AIM: In the data below, find each line containing the string "bright" and return it.

--- --- ---

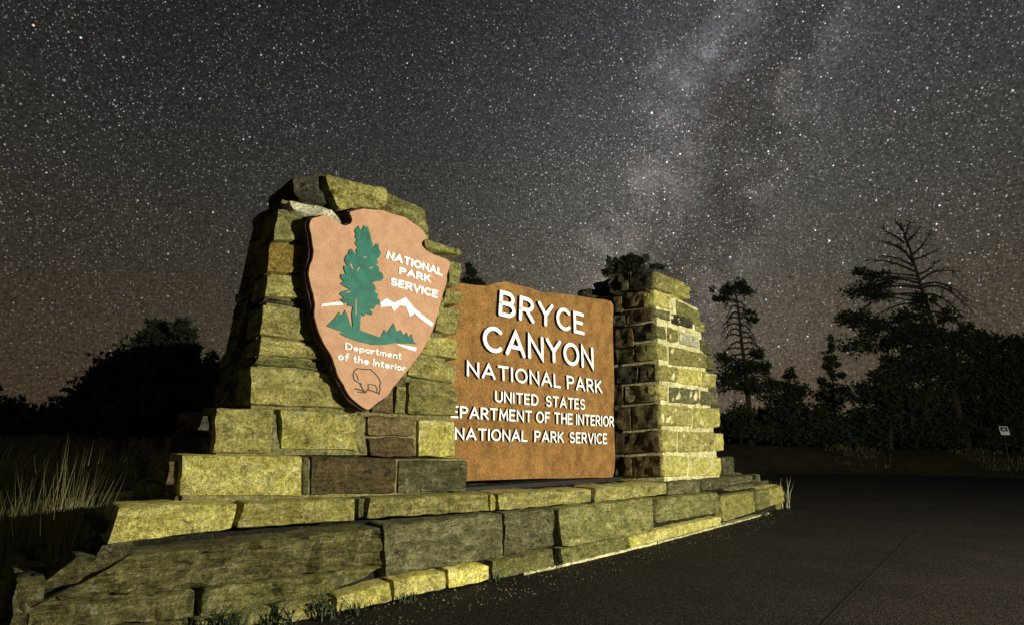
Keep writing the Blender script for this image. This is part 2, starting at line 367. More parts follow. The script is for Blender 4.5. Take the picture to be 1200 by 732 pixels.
def build_road():
    mt, nt, bs = new_mat('asphalt'); N, L, n, m, ramp, mix = nodes_of(nt)
    tc = n('ShaderNodeTexCoord')
    a = n('ShaderNodeTexNoise', ins={'Scale': .9, 'Detail': 5.0, 'Roughness': .6}); L.new(tc.outputs['Object'], a.inputs['Vector'])
    f = n('ShaderNodeTexVoronoi', ins={'Scale': 75.}); L.new(tc.outputs['Object'], f.inputs['Vector'])
    s = n('ShaderNodeSeparateColor'); L.new(f.outputs['Color'], s.inputs[0])
    g = n('ShaderNodeTexNoise', ins={'Scale': 55., 'Detail': 4.0, 'Roughness': .8}); L.new(tc.outputs['Object'], g.inputs['Vector'])
    c = ramp(a.outputs[0], [(.3, (.015, .012, .009)), (.7, (.027, .021, .016))])
    c = mix(1., c, ramp(s.outputs[0], [(.2, .45), (.7, 1.0), (.97, 2.2)]), 'MULTIPLY')
    L.new(c, bs.inputs['Base Color']); bs.inputs['Roughness'].default_value = .9; bs.inputs['Specular IOR Level'].default_value = .12
    bp = n('ShaderNodeBump', ins={'Strength': .7, 'Distance': .012}); L.new(m('ADD', g.outputs[0], f.outputs['Distance']), bp.inputs['Height']); L.new(bp.outputs[0], bs.inputs['Normal'])
    MAT['asphalt'] = mt
    lf = G[0]-U0*3.4
    pts = [lf-N0*.5, G[0]-N0*.5, G[1]-N0*.5, G[2]-N2*.4, G[3]-N2*.6]
    # quads from the foot of the wall out to the front, and the far carriageway
    far = [Vector((30+i*12., 33.0+.12*(30+i*12)-1, 0)) for i in range(4)]
    outline = pts + [Vector((8, 16, 0)), Vector((8.2, 25.5, 0)), Vector((18, 30.3, 0)), Vector((75, 36, 0)), Vector((75, -12, 0)), Vector((-12, -12, 0)), Vector((-9, -4, 0)), Vector((-4.6, 1.4, 0))]
    tri = geometry.tessellate_polygon([outline])
    fs = []
    for t in tri:
        a_, b_, c_ = [outline[k] for k in t]
        fs.append(tuple(t) if (b_-a_).cross(c_-a_).z > 0 else tuple(reversed(t)))
    tag(mesh_obj('road', outline, fs, mt), kind='structure')
    # saw-cut joints: narrow tar-filled strips
    seam_m = 'black'
    def seam(a, b, w, nseg=14):
        d = (b-a).normalized(); p = Vector((-d.y, d.x, 0)); vs = []; fs = []
        for i in range(nseg+1):
            c = a.lerp(b, i/nseg) + p*random.uniform(-.012, .012); ww = w*random.uniform(.7, 1.3)
            vs += [c-p*ww+UP*.004, c+p*ww+UP*.004]
        for i in range(nseg): fs.append((2*i, 2*i+1, 2*i+3, 2*i+2) if 0 else (2*i+1, 2*i, 2*i+2, 2*i+3))
        return mesh_obj('road_joint', vs, fs, seam_m)
    a = at_z(950, 745, 0); b = at_z(1103, 590, 0)
    o = seam(a, b, .012); tag(o, kind='structure')
    o = seam(at_z(975, 589, 0), at_z(1098, 591, 0), .13); tag(o, kind='structure')
build_road()

# ------------------------------------------------------------------ stone base: two courses
base_org = (G[0]+G[2])/2
BASE = empty('stone_base', (base_org.x, base_org.y, 0), 'long low sandstone base of two stepped courses under the pillars and sign', 'stone base')
def course(tbl, setb, depth, **kw):
    for row in tbl:
        pts, mat = row[0], row[1]; opt = dict(kw); 
        if len(row) > 2: opt.update(row[2])
        q = []; nn = Vector((0, 0, 0))
        sb = opt.pop('setb', setb)
        cpx = sum(p[0] for p in pts)/4; cpy = sum(p[1] for p in pts)/4
        _, n = wall_at(cpx, cpy, sb)
        A, _ = wall_at(cpx, cpy, sb)
        for p in pts: q.append(at_plane(p[0], p[1], A, n))
        stone(q, n, depth, mat, BASE, **opt)
LOWER = [
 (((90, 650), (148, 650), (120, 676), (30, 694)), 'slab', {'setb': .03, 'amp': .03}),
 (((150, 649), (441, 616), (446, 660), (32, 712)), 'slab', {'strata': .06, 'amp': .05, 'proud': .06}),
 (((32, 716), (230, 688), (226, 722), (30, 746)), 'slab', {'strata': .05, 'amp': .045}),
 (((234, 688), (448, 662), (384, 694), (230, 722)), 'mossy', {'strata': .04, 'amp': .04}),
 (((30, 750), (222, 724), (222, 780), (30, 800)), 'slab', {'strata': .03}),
 (((226, 726), (318, 710), (318, 735), (226, 757)), 'mossy', {'amp': .03}),
 (((322, 711), (388, 697), (386, 717), (322, 731)), 'yellow', {}),
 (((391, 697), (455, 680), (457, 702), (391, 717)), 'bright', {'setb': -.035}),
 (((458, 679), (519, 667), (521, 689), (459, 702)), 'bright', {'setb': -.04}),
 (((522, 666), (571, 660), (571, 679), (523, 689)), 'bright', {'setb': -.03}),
 (((446, 615), (586, 600), (587, 652), (450, 675)), 'grey', {'strata': .03}),
 (((589, 600), (645, 595), (647, 638), (589, 650)), 'grey', {'strata': .02}),
 (((576, 657), (646, 642), (647, 663), (574, 679)), 'mossy', {'setb': -.01}),
 (((651, 595), (763, 582), (763, 622), (655, 640)), 'mossy', {'strata': .02}),
 (((655, 642), (730, 628), (731, 643), (656, 661)), 'mossy', {}),
 (((766, 584), (838, 576), (842, 600), (767, 612)), 'mossy', {'strata': .015}),
 (((735, 627), (841, 604), (842, 614), (736, 642)), 'yellow', {}),
 (((842, 581), (881, 575), (883, 599), (845, 611)), 'yellow', {}),
 (((884, 575), (898, 572), (900, 593), (886, 598)), 'mossy', {}),
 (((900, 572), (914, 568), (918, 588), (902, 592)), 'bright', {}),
]
UPPER = [
 (((137, 592), (279, 588), (271, 619), (122, 638)), 'yellow', {'strata': .02}),
 (((283, 588), (416, 583), (414, 610), (276, 618)), 'yellow', {}),
 (((420, 584), (428, 583), (424, 605), (418, 607)), 'mortar', {'proud': .015}),
 (((431, 583), (571, 578), (571, 598), (427, 607)), 'olive', {'strata': .03}),
 (((574, 578), (579, 578), (580, 597), (574, 598)), 'yellow', {'proud': .02}),
 (((582, 578), (690, 572), (689, 588), (583, 598)), 'olive', {}),
 (((695, 571), (779, 565), (779, 579), (695, 588)), 'olive', {}),
 (((782, 565), (818, 562), (820, 576), (782, 580)), 'grey', {}),
 (((821, 562), (851, 559), (852, 571), (822, 575)), 'grey', {}),
 (((854, 559), (880, 556), (881, 564), (855, 568)), 'grey', {}),
]
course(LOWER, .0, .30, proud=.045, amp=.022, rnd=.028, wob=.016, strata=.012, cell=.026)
course(UPPER, -.06, .30, proud=.035, amp=.020, rnd=.03, wob=.012, strata=.008, cell=.028)

def poly_core(name, line, z0, z1, mat, parent, back=1.9, inset=.06):
    """mortar heart of a course: follows the bending line of points, back metres deep"""
    fr = []; bk = []
    for i, p in enumerate(line):
        d = (line[min(i+1, len(line)-1)]-line[max(i-1, 0)]).normalized(); n = Vector((d.y, -d.x, 0))
        fr.append(p-n*inset); bk.append(p-n*back)
    lp = fr+bk[::-1]; n_ = len(lp)
    vs = [Vector((p.x, p.y, z0)) for p in lp]+[Vector((p.x, p.y, z1)) for p in lp]
    fs = [tuple(range(n_-1, -1, -1)), tuple(range(n_, 2*n_))]+[(i, (i+1) % n_, n_+(i+1) % n_, n_+i) for i in range(n_)]
    return mesh_obj(name, vs, fs, mat, parent)
Lend = wall_at(26, 705, 0)[0]; Lend.z = 0
Uend = wall_at(132, 615, 0)[0]; Uend.z = 0
poly_core('mortar_core', [Lend+U0*.04, G[0], G[1], G[2], G[3]-U2*.15], -.05, .50, 'shademortar', BASE, inset=.09)
poly_core('mortar_core', [Uend+U0*.08, G[0], G[1], G[2], G[3]-U2*1.5], .665, .765, 'shademortar', BASE, back=1.85, inset=.055)
poly_core('mortar_core', [Uend+U0*.12, G[0], G[1], G[2], G[3]-U2*1.55], .46, .67, 'shademortar', BASE, back=1.8, inset=.24)  # recess coloured near-black as the shade beneath the upper course

# pale line of mortar along the foot of the wall
def foot_line():
    for k, (a, b, n) in enumerate(((G[0]+U0*1.95, G[1], N0), (G[1], G[2], Vector((SEG[1][1].y, -SEG[1][1].x, 0))), (G[2], G[3]-U2*1.2, N2))):
        vs = []; fs = []; m_ = 24
        for i in range(m_+1):
            p = a.lerp(b, i/m_); w = .066+random.uniform(-.012, .012); h = random.uniform(.014, .030)
            vs += [p+n*w-UP*.01, p+n*w+UP*h, p-n*.05+UP*h, p-n*.05-UP*.01]
        for i in range(m_):
            for q in range(3): fs.append((4*i+q, 4*i+q+4, 4*i+q+5, 4*i+q+1))
        mesh_obj('mortar_edge', vs, fs, 'palemortar', BASE)
foot_line()

# flat capping slabs on top of the upper course, behind its front stones
def slab_row(p0, p1, z, wmin, wmax, depth0, depth1, mat, parent, n=N0):
    d = (p1-p0); L_ = d.length; d.normalize(); s = 0
    while s < L_-.1:
        w = min(random.uniform(wmin, wmax), L_-s)
        a = p0+d*(s+.012); b = p0+d*(s+w-.012)
        q = [a-n*depth1, b-n*depth1, b-n*depth0, a-n*depth0]
        for v in q: v.z = z+random.uniform(-.01, .01)
        stone(q, UP, .06, mat, parent, proud=.015, amp=.006, rnd=.02, wob=.01, cell=.09)
        s += w
for k, (dd0, dd1) in enumerate(((.27, .75), (.77, 1.25), (1.27, 1.8))):
    slab_row(Uend+U0*.1, G[1], .768, .5, .9, dd0, dd1, 'olive', BASE)
    slab_row(G[1], G[3]-U2*1.6, .752, .5, .9, dd0, dd1, 'olive', BASE, N2)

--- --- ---

THE RESPONSE:
 (((391, 697), (455, 680), (457, 702), (391, 717)), 'bright', {'setb': -.035}),
 (((458, 679), (519, 667), (521, 689), (459, 702)), 'bright', {'setb': -.04}),
 (((522, 666), (571, 660), (571, 679), (523, 689)), 'bright', {'setb': -.03}),
 (((900, 572), (914, 568), (918, 588), (902, 592)), 'bright', {}),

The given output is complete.